>> begin COLLECTED DATA

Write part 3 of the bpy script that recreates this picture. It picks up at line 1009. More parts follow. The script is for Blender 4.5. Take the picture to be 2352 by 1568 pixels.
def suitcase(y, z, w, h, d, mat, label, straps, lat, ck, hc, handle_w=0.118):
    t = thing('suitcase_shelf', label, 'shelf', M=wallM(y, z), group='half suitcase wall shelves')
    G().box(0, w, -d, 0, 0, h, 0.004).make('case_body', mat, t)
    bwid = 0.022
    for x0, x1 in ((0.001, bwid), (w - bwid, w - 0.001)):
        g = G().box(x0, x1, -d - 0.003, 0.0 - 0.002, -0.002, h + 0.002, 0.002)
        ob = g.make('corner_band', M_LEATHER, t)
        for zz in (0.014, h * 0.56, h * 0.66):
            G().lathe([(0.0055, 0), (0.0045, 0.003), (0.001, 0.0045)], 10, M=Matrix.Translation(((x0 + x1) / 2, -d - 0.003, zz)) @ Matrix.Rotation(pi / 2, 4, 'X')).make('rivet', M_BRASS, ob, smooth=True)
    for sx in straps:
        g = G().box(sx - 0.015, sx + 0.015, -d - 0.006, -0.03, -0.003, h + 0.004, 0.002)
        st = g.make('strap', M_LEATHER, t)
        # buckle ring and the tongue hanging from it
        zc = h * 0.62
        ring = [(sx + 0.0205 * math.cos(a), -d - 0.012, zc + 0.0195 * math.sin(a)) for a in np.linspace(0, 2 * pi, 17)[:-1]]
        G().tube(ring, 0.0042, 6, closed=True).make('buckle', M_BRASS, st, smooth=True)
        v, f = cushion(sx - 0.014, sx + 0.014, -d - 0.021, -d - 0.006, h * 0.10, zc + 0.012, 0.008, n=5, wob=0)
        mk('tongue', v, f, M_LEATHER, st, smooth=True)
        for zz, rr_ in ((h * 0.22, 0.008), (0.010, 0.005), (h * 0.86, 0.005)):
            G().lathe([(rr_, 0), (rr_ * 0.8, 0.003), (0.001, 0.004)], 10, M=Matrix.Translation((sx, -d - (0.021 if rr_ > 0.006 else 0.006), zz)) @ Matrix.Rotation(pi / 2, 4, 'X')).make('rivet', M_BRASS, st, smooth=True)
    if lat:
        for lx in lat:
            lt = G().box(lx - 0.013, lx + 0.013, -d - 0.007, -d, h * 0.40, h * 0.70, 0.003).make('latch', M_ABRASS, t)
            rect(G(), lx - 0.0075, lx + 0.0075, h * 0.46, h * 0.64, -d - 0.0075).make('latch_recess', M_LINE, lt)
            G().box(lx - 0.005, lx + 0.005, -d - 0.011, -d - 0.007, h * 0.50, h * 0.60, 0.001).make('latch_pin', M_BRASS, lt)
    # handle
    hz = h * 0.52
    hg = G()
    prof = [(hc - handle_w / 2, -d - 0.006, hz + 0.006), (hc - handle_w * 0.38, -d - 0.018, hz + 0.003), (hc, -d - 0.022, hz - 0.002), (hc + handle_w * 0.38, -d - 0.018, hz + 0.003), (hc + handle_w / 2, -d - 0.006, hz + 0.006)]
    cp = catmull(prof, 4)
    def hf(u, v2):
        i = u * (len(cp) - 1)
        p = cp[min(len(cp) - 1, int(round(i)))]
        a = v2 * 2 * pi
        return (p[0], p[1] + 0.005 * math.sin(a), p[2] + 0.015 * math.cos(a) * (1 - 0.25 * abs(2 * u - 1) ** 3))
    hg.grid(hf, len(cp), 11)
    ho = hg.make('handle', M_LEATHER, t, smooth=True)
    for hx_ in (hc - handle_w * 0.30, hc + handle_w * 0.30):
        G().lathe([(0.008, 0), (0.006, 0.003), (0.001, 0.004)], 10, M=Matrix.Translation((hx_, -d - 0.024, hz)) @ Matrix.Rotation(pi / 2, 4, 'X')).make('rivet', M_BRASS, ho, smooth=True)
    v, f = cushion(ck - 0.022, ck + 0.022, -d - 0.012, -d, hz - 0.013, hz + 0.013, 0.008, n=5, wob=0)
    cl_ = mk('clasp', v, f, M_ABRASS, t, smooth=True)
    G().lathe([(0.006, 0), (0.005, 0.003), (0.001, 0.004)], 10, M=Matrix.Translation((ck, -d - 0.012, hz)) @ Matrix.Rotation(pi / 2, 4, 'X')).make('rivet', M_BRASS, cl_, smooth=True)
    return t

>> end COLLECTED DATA

> _TASK DESCRIPTION_:
Copy out the whole listing exactly as written.

> _RESPONSE TO THE EXERCISE_:
Write part 3 of the bpy script that recreates this picture. It picks up at line 1009. More parts follow. The script is for Blender 4.5. Take the picture to be 2352 by 1568 pixels.
def suitcase(y, z, w, h, d, mat, label, straps, lat, ck, hc, handle_w=0.118):
    t = thing('suitcase_shelf', label, 'shelf', M=wallM(y, z), group='half suitcase wall shelves')
    G().box(0, w, -d, 0, 0, h, 0.004).make('case_body', mat, t)
    bwid = 0.022
    for x0, x1 in ((0.001, bwid), (w - bwid, w - 0.001)):
        g = G().box(x0, x1, -d - 0.003, 0.0 - 0.002, -0.002, h + 0.002, 0.002)
        ob = g.make('corner_band', M_LEATHER, t)
        for zz in (0.014, h * 0.56, h * 0.66):
            G().lathe([(0.0055, 0), (0.0045, 0.003), (0.001, 0.0045)], 10, M=Matrix.Translation(((x0 + x1) / 2, -d - 0.003, zz)) @ Matrix.Rotation(pi / 2, 4, 'X')).make('rivet', M_BRASS, ob, smooth=True)
    for sx in straps:
        g = G().box(sx - 0.015, sx + 0.015, -d - 0.006, -0.03, -0.003, h + 0.004, 0.002)
        st = g.make('strap', M_LEATHER, t)
        # buckle ring and the tongue hanging from it
        zc = h * 0.62
        ring = [(sx + 0.0205 * math.cos(a), -d - 0.012, zc + 0.0195 * math.sin(a)) for a in np.linspace(0, 2 * pi, 17)[:-1]]
        G().tube(ring, 0.0042, 6, closed=True).make('buckle', M_BRASS, st, smooth=True)
        v, f = cushion(sx - 0.014, sx + 0.014, -d - 0.021, -d - 0.006, h * 0.10, zc + 0.012, 0.008, n=5, wob=0)
        mk('tongue', v, f, M_LEATHER, st, smooth=True)
        for zz, rr_ in ((h * 0.22, 0.008), (0.010, 0.005), (h * 0.86, 0.005)):
            G().lathe([(rr_, 0), (rr_ * 0.8, 0.003), (0.001, 0.004)], 10, M=Matrix.Translation((sx, -d - (0.021 if rr_ > 0.006 else 0.006), zz)) @ Matrix.Rotation(pi / 2, 4, 'X')).make('rivet', M_BRASS, st, smooth=True)
    if lat:
        for lx in lat:
            lt = G().box(lx - 0.013, lx + 0.013, -d - 0.007, -d, h * 0.40, h * 0.70, 0.003).make('latch', M_ABRASS, t)
            rect(G(), lx - 0.0075, lx + 0.0075, h * 0.46, h * 0.64, -d - 0.0075).make('latch_recess', M_LINE, lt)
            G().box(lx - 0.005, lx + 0.005, -d - 0.011, -d - 0.007, h * 0.50, h * 0.60, 0.001).make('latch_pin', M_BRASS, lt)
    # handle
    hz = h * 0.52
    hg = G()
    prof = [(hc - handle_w / 2, -d - 0.006, hz + 0.006), (hc - handle_w * 0.38, -d - 0.018, hz + 0.003), (hc, -d - 0.022, hz - 0.002), (hc + handle_w * 0.38, -d - 0.018, hz + 0.003), (hc + handle_w / 2, -d - 0.006, hz + 0.006)]
    cp = catmull(prof, 4)
    def hf(u, v2):
        i = u * (len(cp) - 1)
        p = cp[min(len(cp) - 1, int(round(i)))]
        a = v2 * 2 * pi
        return (p[0], p[1] + 0.005 * math.sin(a), p[2] + 0.015 * math.cos(a) * (1 - 0.25 * abs(2 * u - 1) ** 3))
    hg.grid(hf, len(cp), 11)
    ho = hg.make('handle', M_LEATHER, t, smooth=True)
    for hx_ in (hc - handle_w * 0.30, hc + handle_w * 0.30):
        G().lathe([(0.008, 0), (0.006, 0.003), (0.001, 0.004)], 10, M=Matrix.Translation((hx_, -d - 0.024, hz)) @ Matrix.Rotation(pi / 2, 4, 'X')).make('rivet', M_BRASS, ho, smooth=True)
    v, f = cushion(ck - 0.022, ck + 0.022, -d - 0.012, -d, hz - 0.013, hz + 0.013, 0.008, n=5, wob=0)
    cl_ = mk('clasp', v, f, M_ABRASS, t, smooth=True)
    G().lathe([(0.006, 0), (0.005, 0.003), (0.001, 0.004)], 10, M=Matrix.Translation((ck, -d - 0.012, hz)) @ Matrix.Rotation(pi / 2, 4, 'X')).make('rivet', M_BRASS, cl_, smooth=True)
    return t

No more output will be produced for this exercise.